Ex-Doral Financial Treasurer Convicted of Fraud Charges

NEW YORK — The former treasurer of Puerto Rico's Doral Financial Corp. was convicted on charges he misrepresented to investors the potential impact rising interest rates would have on revenue the company received from mortgage loans sold to other lenders.

In its second day of deliberations, a jury found Mario "Sammy" Levis guilty of securities fraud and two counts of wire fraud. He was acquitted of one count of wire fraud. He faces up to 20 years in prison on each fraud charge.

Another wire fraud charge was dismissed before the jury began deliberations.

A lawyer for Levis didn't immediately return a phone call seeking comment Thursday.

The trial, in U.S. District Court in Manhattan, lasted about four weeks.

Prosecutors have alleged Levis misrepresented how so-called "interest-only strips" were valued in order to artificially inflate the company's stock price. The interest-only strips — a portion of the interest the company continued to collect on each mortgage that was sold — were recorded as a noncash asset on the company's books.

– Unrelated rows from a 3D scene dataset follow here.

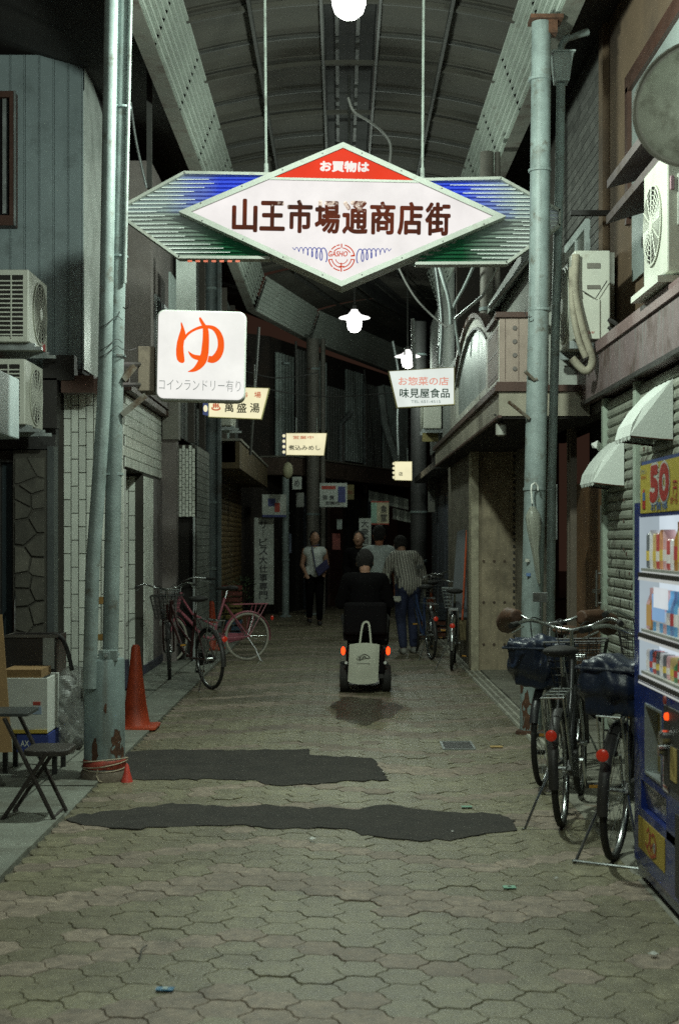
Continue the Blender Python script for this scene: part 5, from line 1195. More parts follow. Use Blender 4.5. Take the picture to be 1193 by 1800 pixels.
a3 = ac(1.80, 2.08, 11.02, 11.9, 3.02, 3.74, -1, 'air conditioner with tape-wrapped hoses right of the rain pipe, narrow side to the camera', False)
m = MB(); m.box((1.84, 11.005, 3.05), (2.0, 11.02, 3.36)); m.build('valve_cover', m_ac, a3, bevel=.008)
m = MB(); m.box((1.90, 11.012, 3.60), (2.0, 11.02, 3.64)); m.box((1.90, 11.012, 3.44), (2.0, 11.02, 3.47)); split_build(m, 'hand_slot', M('slot', (.15, .14, .12), .7), a3)
text_mb('5.0kW', Vector((1.92, 11.003, 3.10)), .07, .022, depth=.0005).build('lettering', m_redp, a3)
m = MB(); m.tube(spline([(1.81, 11.0, 3.70), (1.80, 10.98, 3.4), (1.86, 10.96, 3.1), (1.93, 10.96, 2.88), (1.88, 10.98, 2.80), (1.78, 11.0, 2.9)], 5), .032, 8); m.tube(spline([(1.78, 11.0, 3.6), (1.78, 10.97, 3.3), (1.82, 10.95, 3.05), (1.88, 10.95, 2.9)], 5), .026, 8); m.build('wrapped_hose', M('dirty wrapping tape', (.34, .31, .24), .8, dirt=7), a3, smooth=60)
m = MB(); m.tube(spline([(2.06, 11.0, 3.2), (2.12, 10.98, 3.16), (2.16, 11.0, 3.08), (2.22, 11.05, 3.04)], 5), .018, 6); m.tube(spline([(2.06, 11.0, 3.14), (2.13, 10.98, 3.08), (2.2, 11.05, 3.03)], 5), .014, 6); m.tube([(1.86, 10.99, 3.42), (1.96, 10.99, 3.36), (2.05, 10.99, 3.5)], .004, 4); m.build('drain_hose', m_dark, a3)
a4 = ac(1.97, 2.28, 8.62, 9.28, 3.09, 3.86, -1, 'large pale air conditioner above the purple fascia, half behind the round mirror', False)
m = MB(); m.box((2.03, 8.595, 3.40), (2.26, 8.62, 3.72)); m.build('service_panel', M('grey service panel', (.36, .37, .33), .5), a4, bevel=.012)
m = MB(); m.box((1.99, 8.60, 3.62), (2.01, 8.62, 3.70)); m.build('label_plate', M('label red blue', (.4, .25, .3), .5), a4)
m = MB(); m.tube([(2.09, 8.60, 3.4), (2.09, 8.59, 3.14)], .008, 6); m.tube([(2.15, 8.59, 3.4), (2.15, 8.58, 3.2), (2.22, 8.58, 3.14)], .014, 6); m.build('wrapped_hose', m_dark, a4)
MB().box((1.90, 8.56, 3.05), (2.4, 9.35, 3.09)).build('shelf_plate', m_ac, a4)
# round convex mirror at the right edge
mr = thing('street_mirror', 'big round dusty convex mirror cut by the right picture edge', 'mirror', P(1222, 182, 6.4))
cm = P(1222, 182, 6.4); fr_ = Matrix.Translation(cm) @ Matrix.Rotation(R(-28), 4, 'Z')
m = MB(); m.lathe((0, 0, 0), [(.275, .0), (.22, -.02), (.15, -.034), (.08, -.041), (.001, -.044)], 40, 'y'); m.xf(fr_); m.build('mirror_face', M('dusty mirror face', (.48, .50, .42), .35, metal=.35, var=.2, scale=6, dirt=9, dcol=(.2, .19, .15), bump=.03), mr, smooth=40)
m = MB(); m.lathe((0, 0, 0), [(.27, .01), (.285, .0), (.29, -.012), (.28, -.018), (.274, -.004)], 40, 'y'); m.lathe((0, 0, 0), [(.27, .01), (.2, .05), (.001, .07)], 30, 'y'); m.xf(fr_); m.build('rim', M('dim rim', (.2, .19, .16), .5), mr, smooth=40)
m = MB(); m.tube([cm + Vector((0, .06, 0)), cm + Vector((.45, .3, .05)), cm + Vector((.75, .4, .05))], .02, 8); m.build('arm', m_steel, mr)
# ================================================================ VENDING MACHINE
vm = thing('vending_machine', 'dark blue drinks vending machine with lit display cut by the right picture edge', 'vending machine', (1.65, 5.8, 0))
m_blue = M('dark blue enamel', (.012, .03, .19), .35, var=.15, scale=3, dirt=5, dcol=(.03, .035, .07), dth=(.55, .8), coat=.3, bump=.03)
VX, V0, V1 = 1.30, 5.20, 6.32
m = MB(); m.box((VX + .10, V0, .09), (2.02, V1, 1.66)); m.build('body', m_blue, vm, bevel=.01)
m = MB(); m.box((VX + .10, V0 + .02, .01), (2.0, V1 - .02, .088)); m.build('plinth', M('black plinth', (.02, .02, .02), .8), vm)
# door skin with openings: built as strips round the windows
Y1 = V1
def vbox(y0, y1, z0, z1, x0=VX, x1=VX + .099): return ((x0, y0, z0), (x1, y1, z1))
m = MB()
for b in ((V0, Y1, 1.60, 1.66), (6.235, Y1, .09, 1.60), (V0, 5.26, .09, 1.60), (5.26, 6.235, .80, .885), (5.26, 6.235, .30, .335), (5.26, 6.235, .09, .15), (5.78, 6.235, .46, .50), (6.09, 6.235, .50, .80), (5.26, 5.78, .46, .80), (5.26, 5.70, .15, .46), (6.18, 6.235, .335, .46)): m.box(*vbox(*b))
m.box((VX, 5.70, .15), (VX + .09, 6.235, .30)); m.build('door', m_blue, vm)
m = MB(); m.prism([(VX + .02, .03), (VX + .1, .03), (VX + .1, .09), (VX, .09)], V0, V1, 'xz'); m.build('kick_strip', m_blue, vm)
# display: lit rear wall, shelves, drinks, buttons
VI = VX + .085
MB().box((VI, 5.26, .885), (VI + .01, 6.235, 1.60)).build('lit_back_panel', E('lit display back', (.80, .92, 1.0), .75), vm)
MB().box((VX + .004, 6.205, .885), (VI, 6.234, 1.60)).build('side_liner', E('lit display liner', (.62, .74, .80), .55), vm)
rows = [(1.375, 1.335, 1.59), (1.112, 1.075, 1.31), (.93, .885, 1.045)]
cols = [('can red', (.50, .10, .09)), ('can dark', (.16, .18, .19)), ('can blue', (.14, .26, .50)), ('can white', (.75, .78, .78)), ('can yellow', (.60, .48, .20)), ('bottle amber', (.45, .22, .05)), ('bottle sky', (.15, .42, .70)), ('can orange', (.66, .34, .16)), ('bottle green', (.08, .25, .10)), ('can pinkish', (.70, .45, .45))]
rowplan = [[1, 3, 4, 0, 7, 9, 0, 3, 5, 4, 8, 2, 0, 1, 3], [9, 5, 6, 3, 6, 9, 6, 2, 6, 3, 9, 6, 8, 3, 6], [3, 2, 0, 1, 3, 1, 9, 4, 8, 0, 2, 1, 7, 5, 3]]
random.seed(11)
can_cache = {}
for r, (zs, zb_, zt_) in enumerate(rows):
    MB().box((VX + .005, 5.265, zs - .012), (VI, 6.204, zs)).build('shelf', M('white display shelf', (.5, .5, .48), .5), vm)
    # button ledge, given emission to brighten it
    m = MB(); m.add([(VX - .002, 5.265, zb_ - .012), (VX + .012, 5.265, zs - .002), (VX + .03, 5.265, zs - .004), (VX + .03, 5.265, zb_ - .012), (VX - .002, 6.234, zb_ - .012), (VX + .012, 6.234, zs - .002), (VX + .03, 6.234, zs - .004), (VX + .03, 6.234, zb_ - .012)], [(3, 2, 1, 0), (4, 5, 6, 7), (0, 1, 5, 4), (1, 2, 6, 5), (2, 3, 7, 6), (3, 0, 4, 7)]); m.build('button_ledge', E('button ledge', (.72, .76, .72), .6), vm)
    k = 0; y = 6.17; H = (zt_ - zs)
    for ci in rowplan[r]:
        nm, colr = cols[ci]; bottle = nm.startswith('bottle') or r == 1
        hh = min(H - .02, .205 if bottle else random.choice((.125, .15, .165))); rr = .027
        key = (ci, round(hh, 3))
        if key not in can_cache:
            m = MB()
            if bottle: m.lathe((0, 0, 0), [(rr, 0), (rr, hh * .62), (rr * .5, hh * .82), (rr * .42, hh * .86), (rr * .45, hh)], 14)
            else: m.lathe((0, 0, 0), [(rr * .85, 0), (rr, .008), (rr, hh - .01), (rr * .85, hh)], 14)
            me = m.mesh('drink'); me.materials.append(M(nm, colr, .3, var=.35, scale=22, bump=0, emit=colr, es=.22)); can_cache[key] = me  # drinks and labels emit faintly, in place of the display light
            for p in me.polygons: p.use_smooth = True
            m2 = MB(); m2.add([(rr * 1.02 * math.cos(R(a)), rr * 1.02 * math.sin(R(a)), z) for z in (hh * .22, hh * .5) for a in range(130, 231, 20)], [(i, i + 1, i + 7, i + 6) for i in range(5)])
            l_ = m2.mesh('drink_label'); l_.materials.append(M('label ' + str(ci % 3), ((.8, .8, .75), (.7, .55, .12), (.5, .08, .08))[ci % 3], .5, emit=((.8, .8, .75), (.7, .55, .12), (.5, .08, .08))[ci % 3], es=.2)); can_cache[key, 'l'] = l_
        o = bpy.data.objects.new('drink', can_cache[key]); COL.objects.link(o); o.parent = vm; o.location = Vector((VX + .048, y, zs)) - ORG[vm.name]
        q = bpy.data.objects.new('drink_label', can_cache[key, 'l']); COL.objects.link(q); q.parent = o
        y -= .064
    y = 6.20
    while y > 5.28:
        key = 'btn'
        if key not in can_cache:
            m = MB(); m.box((-.010, -.008, -.012), (0, .008, .008)); m.box((-.012, -.005, -.008), (-.010, .005, .004)); me = m.mesh('button'); me.materials.append(M('dark button', (.05, .045, .04), .4)); can_cache[key] = me
        o = bpy.data.objects.new('button', can_cache[key]); COL.objects.link(o); o.parent = vm; o.location = Vector((VX + .003, y, (zs + zb_) / 2 - .006)) - ORG[vm.name]; y -= .040
for z in (1.20, 1.45, 1.0): pass
text_mb('BOSS', Vector((VX + .012, 5.93, 1.02)), .15, .035, '-x', bold=.02).build('lettering', m_ink, vm)
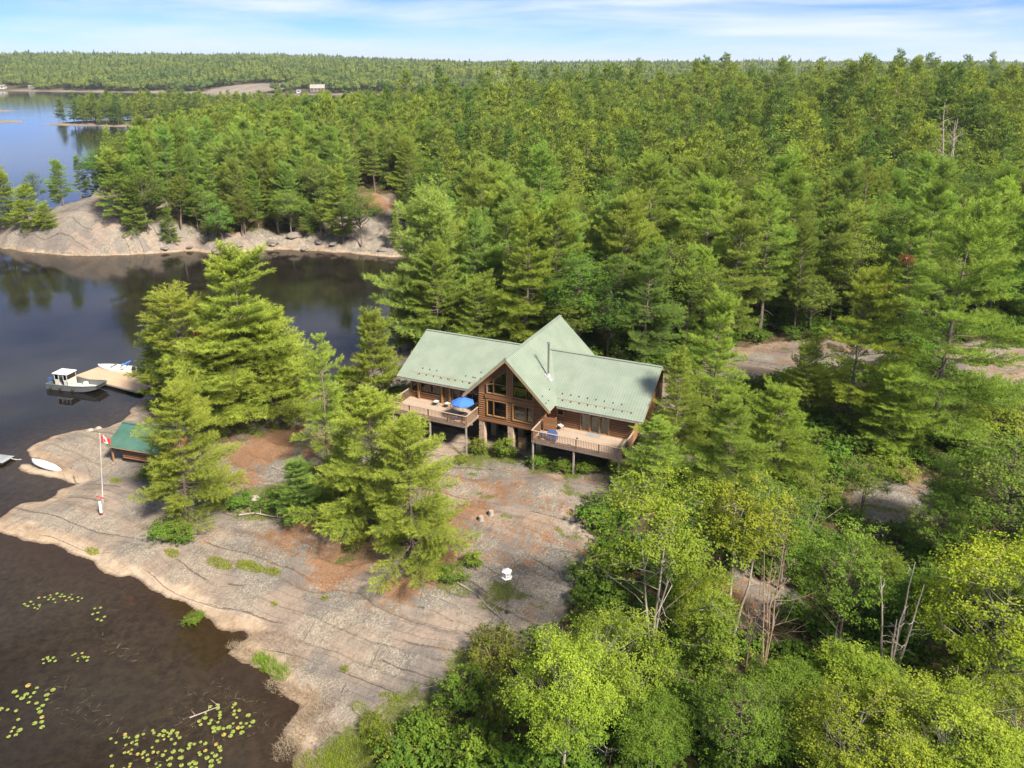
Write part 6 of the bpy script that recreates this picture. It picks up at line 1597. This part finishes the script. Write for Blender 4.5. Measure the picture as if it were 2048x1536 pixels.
for i, (x, y, lb) in enumerate([(962, 1042, 'grey cut stump beside the orange needles, nearer one'), (982, 1030, 'grey cut stump beside the orange needles, farther one')]):
    g = ground(x, y); mb = MB(); rr = .24; n = 9; rg = random.Random(i)
    mb.tube([(0, 0, -.2), (0, 0, .1), (.02, 0, .45)], [rr * 1.35, rr * 1.05, rr], n); o = mb.build('stump', M['greywood']); o.location = g; tag(o, lb, 'stump')

# undergrowth inside the woods: too many to count
ux, uy = jgrid(-60, 150, 34, 165, 2.1); ok = inview(ux, uy, 4); ux, uy = ux[ok], uy[ok]
s_ = land(ux, uy); ok = (s_ > 4) & ~in_clear(ux + 3 * (fbm(ux / 4, uy / 4, 61, 3) - .5), uy, .3) & (rgf.random(len(ux)) < .88)
du = (ux + .75) * math.cos(AZ) - (uy - 71.8) * math.sin(AZ); dv = (ux + .75) * math.sin(AZ) + (uy - 71.8) * math.cos(AZ); ok &= ~((np.abs(du) < 15) & (dv > -3) & (dv < 16.5))
ux, uy = ux[ok], uy[ok]; uz = height(ux, uy); n = len(ux)
me0 = [combo('under_%d' % s, *make_broad(80 + s, H=1.7, R=1.5, z0=.0, nclump=22, nleaf=60, leaf=.17, stems=3, cs=.55, bark_r=.012, lod=1), 4, M['leaf'], M['twig']) for s in range(3)]
keep_n = len(kinds)
for k_, me in enumerate(me0): far_col.objects.link(D.objects.new('k%02d_%s' % (keep_n + k_, me.name), me))
k = rgf.uniform(.6, 1.35, n); ug = scatter('undergrowth', np.stack([ux, uy, uz], 1), keep_n + rgf.integers(0, 3, n), rgf.uniform(0, 6.28, n), np.stack([k, k, k], 1), 'ferns and saplings covering the floor of the woods', 'undergrowth')
ug.color = (.75, .90, .8, 1)
print('undergrowth', n, 'objects', len(D.objects), 'tris', sum(sum(1 for _ in ()) or len(m.loops) - 2 * len(m.polygons) for m in D.meshes))

# thin summer haze over the whole country
hb_ = MB().box(-9400, 9400, -200, 9400, -8.5, 140).build('haze', None, kind='stuff')
hb_['label'] = 'thin summer haze lying over the lake country'; hb_['category'] = 'haze'
t = T('haze_mat'); pv = t.n('ShaderNodeVolumePrincipled'); pv.inputs['Color'].default_value = (.80, .88, 1.0, 1); pv.inputs['Density'].default_value = .00007; pv.inputs['Anisotropy'].default_value = .2
t.t.links.new(pv.outputs[0], t.out.inputs['Volume']); hb_.data.materials.append(t.m)
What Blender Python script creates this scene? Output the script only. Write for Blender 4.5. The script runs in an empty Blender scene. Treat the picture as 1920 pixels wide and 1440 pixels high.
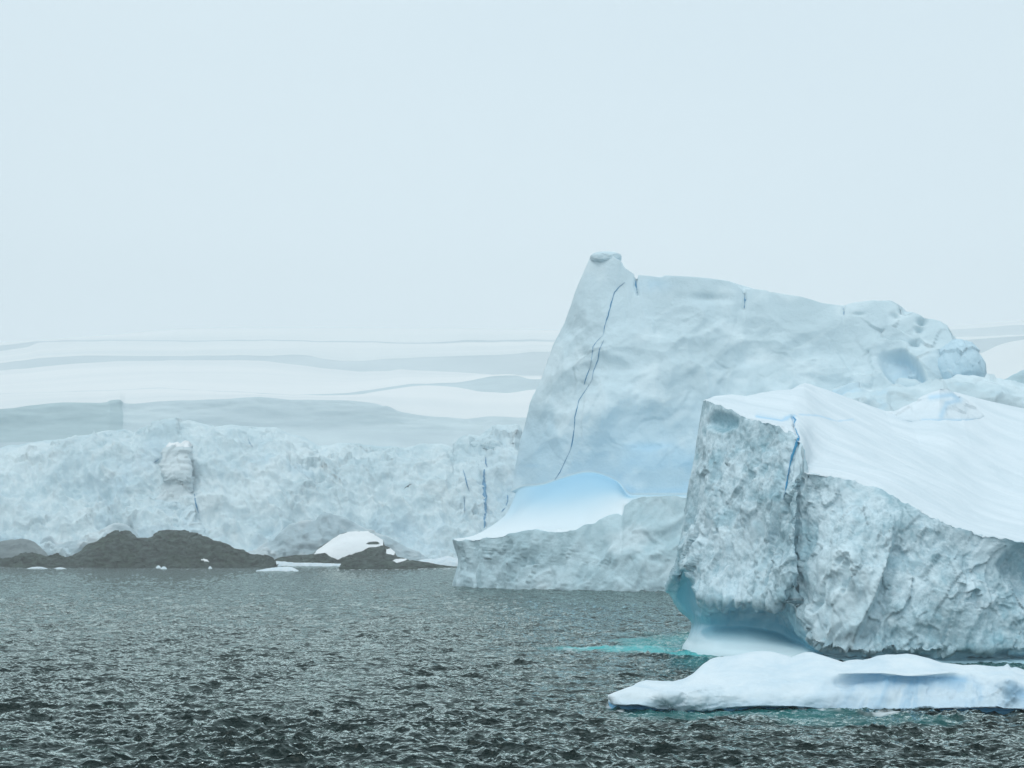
import bpy, math
import numpy as np
from mathutils import Vector, Matrix
from mathutils.bvhtree import BVHTree

# ------------------------------------------------------------------ camera, world, sun, exposure
scene = bpy.context.scene
F, H0, YH = 3583.0, 10.0, 1030.0          # focal length in photo pixels, eye height, horizon row
PITCH = math.atan((YH - 720.0) / F)
cam_data = bpy.data.cameras.new('camera')
cam = bpy.data.objects.new('camera', cam_data)
scene.collection.objects.link(cam)
cam.location = (0, 0, H0)
cam.rotation_euler = (math.pi / 2 + PITCH, 0, 0)
cam_data.sensor_width = 36.0
cam_data.lens = 36.0 * F / 1920.0
cam_data.clip_start = 1.0
cam_data.clip_end = 60000.0
scene.camera = cam

SUN_EL, SUN_AZ = math.radians(58), math.radians(212)      # azimuth clockwise from +Y
world = bpy.data.worlds.new('World')
scene.world = world
world.use_nodes = True
wn, wl = world.node_tree.nodes, world.node_tree.links
bgn = wn['Background']
sky = wn.new('ShaderNodeTexSky'); sky.sky_type = 'NISHITA'; sky.sun_disc = False
sky.sun_elevation = SUN_EL; sky.sun_rotation = SUN_AZ
sky.air_density = 1.0; sky.dust_density = 3.0; sky.ozone_density = 1.5
# the overcast: an even cloud layer over the whole sky, slightly uneven
tc = wn.new('ShaderNodeTexCoord')
mp = wn.new('ShaderNodeMapping'); mp.inputs['Scale'].default_value = (1.0, 1.0, 3.0)
nz = wn.new('ShaderNodeTexNoise'); nz.inputs['Scale'].default_value = 1.6; nz.inputs['Detail'].default_value = 2.0
cr = wn.new('ShaderNodeValToRGB')
cr.color_ramp.elements[0].position = 0.3; cr.color_ramp.elements[0].color = (0.700, 0.850, 0.940, 1)
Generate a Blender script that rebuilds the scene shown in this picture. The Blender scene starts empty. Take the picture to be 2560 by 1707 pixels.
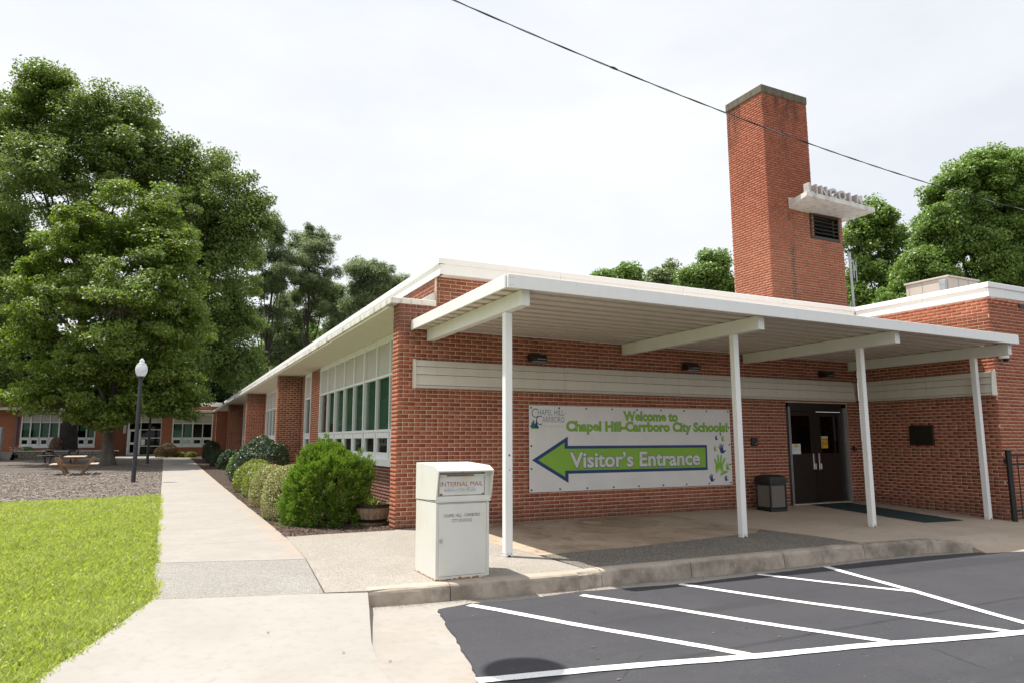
import bpy, bmesh, math, random
import numpy as np
from mathutils import Vector, Matrix
random.seed(7); RNG = np.random.default_rng(11)
SC = bpy.context.scene
COL = SC.collection
rad = math.radians

# ------------------------------------------------------------------ camera
CAM = np.array([-3.355, -10.975, 1.398]); YAW, PITCH, ROLL = rad(26.427), rad(8.101), rad(-0.125)
FPX, PW, PH = 1730.9, 2560.0, 1707.0
FW = np.array([math.sin(YAW)*math.cos(PITCH), math.cos(YAW)*math.cos(PITCH), math.sin(PITCH)])
_r = np.array([math.cos(YAW), -math.sin(YAW), 0.0]); _u = np.cross(_r, FW)
RT = _r*math.cos(ROLL)+_u*math.sin(ROLL); UP = -_r*math.sin(ROLL)+_u*math.cos(ROLL)
cd = bpy.data.cameras.new('camera'); cam = bpy.data.objects.new('camera', cd); COL.objects.link(cam)
M = Matrix.Identity(4)
for i in range(3):
    M[i][0], M[i][1], M[i][2], M[i][3] = RT[i], UP[i], -FW[i], CAM[i]
cam.matrix_world = M
cd.sensor_width = 36.0; cd.lens = FPX/PW*36.0; cd.clip_start = 0.05; cd.clip_end = 3000
cd.dof.use_dof = True; cd.dof.focus_distance = 9.6; cd.dof.aperture_fstop = 4.0
SC.camera = cam

# ------------------------------------------------------------------ sky, sun, exposure
SUNV = np.array([-0.295, 0.27, 1.0]); SUNV /= np.linalg.norm(SUNV)
W = bpy.data.worlds.new('World'); SC.world = W; W.use_nodes = True
nt = W.node_tree; nt.nodes.clear()
def N(t, kind, **kw):
    n = t.nodes.new(kind)
    for k, v in kw.items():
        if hasattr(n, k): setattr(n, k, v)
        else: n.inputs[k].default_value = v
    return n
sky = N(nt, 'ShaderNodeTexSky'); sky.sky_type = 'NISHITA'; sky.sun_disc = False
sky.sun_elevation = math.asin(SUNV[2]); sky.sun_rotation = math.atan2(SUNV[0], SUNV[1])
sky.air_density = 1.0; sky.dust_density = 2.5
tc = N(nt, 'ShaderNodeTexCoord'); mp = N(nt, 'ShaderNodeMapping'); mp.inputs['Scale'].default_value = (1, 1, 2.4)
nz = N(nt, 'ShaderNodeTexNoise'); nz.inputs['Scale'].default_value = 1.7; nz.inputs['Detail'].default_value = 6; nz.inputs['Roughness'].default_value = .55
cr = N(nt, 'ShaderNodeValToRGB'); cr.color_ramp.elements[0].position = .3; cr.color_ramp.elements[1].position = .62
cr.color_ramp.elements[0].color = (.72, .72, .72, 1); cr.color_ramp.elements[1].color = (.97, .97, .97, 1)
mx = N(nt, 'ShaderNodeMix'); mx.data_type = 'RGBA'
mx.inputs[7].default_value = (7.45, 7.6, 7.85, 1)      # thin bright overcast veil
bg = N(nt, 'ShaderNodeBackground'); bg.inputs['Strength'].default_value = 0.10
wo = N(nt, 'ShaderNodeOutputWorld')
nt.links.new(tc.outputs['Generated'], mp.inputs['Vector']); nt.links.new(mp.outputs[0], nz.inputs['Vector'])
nt.links.new(nz.outputs['Fac'], cr.inputs['Fac']); nt.links.new(cr.outputs['Color'], mx.inputs[0])
nt.links.new(sky.outputs[0], mx.inputs[6]); nt.links.new(mx.outputs[2], bg.inputs['Color']); nt.links.new(bg.outputs[0], wo.inputs['Surface'])
sl = bpy.data.lights.new('sun', 'SUN'); sl.energy = 5.0; sl.angle = rad(0.6); sl.color = (1.0, .955, .88)
so = bpy.data.objects.new('sun', sl); COL.objects.link(so); so.location = (-10, 10, 30)
so.rotation_euler = Vector(tuple(SUNV)).to_track_quat('Z', 'Y').to_euler()
SC.view_settings.view_transform = 'Standard'; SC.view_settings.look = 'None'
SC.view_settings.exposure = 0.45; SC.view_settings.gamma = 1.0; SC.view_settings.use_curve_mapping = False
SC.render.engine = 'CYCLES'
try:
    SC.cycles.max_bounces = 8; SC.cycles.transparent_max_bounces = 8; SC.cycles.use_denoising = True
except Exception: pass

# ------------------------------------------------------------------ pixel helpers (photo pixels 2352x1568 -> world)
K = 2560/2352
def ray(x, y):
    x *= K; y *= K
    return FW + RT*(x-PW/2)/FPX - UP*(y-PH/2)/FPX
def on(x, y, ax, v):
    d = ray(x, y); return CAM + d*((v-CAM[ax])/d[ax])
def at(x, y, depth): return CAM + ray(x, y)*depth
def proj(P):
    d = np.asarray(P, float)-CAM; w = d@FW
    return np.array([PW/2+FPX*(d@RT)/w, PH/2-FPX*(d@UP)/w])/K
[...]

He also allegedly misrepresented to investors that two independent valuations were being conducted on the way the company valued those strips, prosecutors said.

Levis allegedly was motivated to keep the company's stock price from falling, given his family's large holdings of the company's stock, prosecutors said. Doral was founded by Levis's father and uncle.

When Doral sold a loan, the buyer would be entitled to receive the remaining principal owed on the mortgage and a portion of the monthly interest payments — known as a "pass-through rate," prosecutors said.

As part of the sale, Doral would receive cash equal to the remaining principal and would retain a portion of the monthly interest payments — known as an "interest-only strip." The pass-through rate was tied to the London Interbank Offering Rate, or Libor, in some cases and could fluctuate based on changes in interest rates, prosecutors said.

In his opening statement last month, Assistant U.S. Attorney Williams Stellmach said Levis repeatedly told investors there were negotiated caps on the pass-through rate paid to the secondary buyers of its mortgages and it wouldn't be impacted by rising interest rates, Stellmach said. There were no caps in the loan-sale contracts, the prosecutor said.

Roy Black, Levis's lawyer, has argued that Levis never misled anyone, defrauded anyone or enriched himself. He has said Levis acted in good faith and is now facing criminal charges over "accounting predictions."

In April 2005, the company announced it would restate some or all of its financial statements from Jan. 1, 2000, to Dec. 31, 2004, to correct its methodology for calculating the fair value of its portfolio of floating-rate interest-only strips.

Levis, of Puerto Rico, resigned from the company in August 2005, along with several other members of senior management, including his uncle, the company's former chief executive.